TfL unfortunately appears to have allowed the impression to become widespread that its decision to block Uber’s licence on this occasion is part of the wider attempt by taxi drivers internationally to block Uber-type services. One hopes that that was not truly what TfL did – siding with a vested interest to try to keep out innovative new entrants with a superior and cheaper offering.

If it was, then TfL would manifestly have been in the wrong and will presumably be over-ruled in due course or simply swept away by non-compliance (as Uber has swept away resistance elsewhere in the world by simply continuing to operate despite regulatory authorities’ attempts to ban it).

Uber has also been ruled to be an employer in certain US legal cases, and determining whether that is truly so would require detailed scrutiny of specifics going beyond our scope here. Perhaps in some cases, those that provide services via an app are indeed employees of the app platform (e.g. if there were exclusivity). But there is no necessity about an app brokering service really being an employer. If Uber proves unable to make that work, some other platform surely will.
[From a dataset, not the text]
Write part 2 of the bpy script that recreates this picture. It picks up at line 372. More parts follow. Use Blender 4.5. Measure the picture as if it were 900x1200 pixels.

Minicab services of exactly the Uber form (drivers and customers linked by a brokering app) may not be the future for long. Pretty soon, minicabs will presumably all be driverless anyway (though driverless cabs and customers may still be linked by a brokering app). And Uber may turn out to be the Altavista of the minicab app world – replaced by some Google equivalent executing its core concept much better.

But the reality is that app-ordering minicab services of some form are likely to be the future of much, if not most driving altogether (replacing personal ownership of vehicles), let alone the future of hired rides.

Taxis may object, but a minicab is not a taxi. A taxi is a service where the customer hails the taxi in the street. That means there must be a pre-agreed taxi tariff (otherwise the customers and driver would be haggling in the street, blocking the traffic – unlike a minicab where the tariff is agreed when the cab is booked) and the taxi drivers must have extensive personal checks (since customers enter taxis with no external record of whom they went with – unlike a minicab where there is a record of who the driver was).

Minicabs have existed in the UK for decades. Modern technology allows minicabs to compete better with taxis. That does not necessarily mean that taxis will disappear, but there may well be fewer of them. That’s the technological reality, whether Uber continues to be the iconic example of it or not.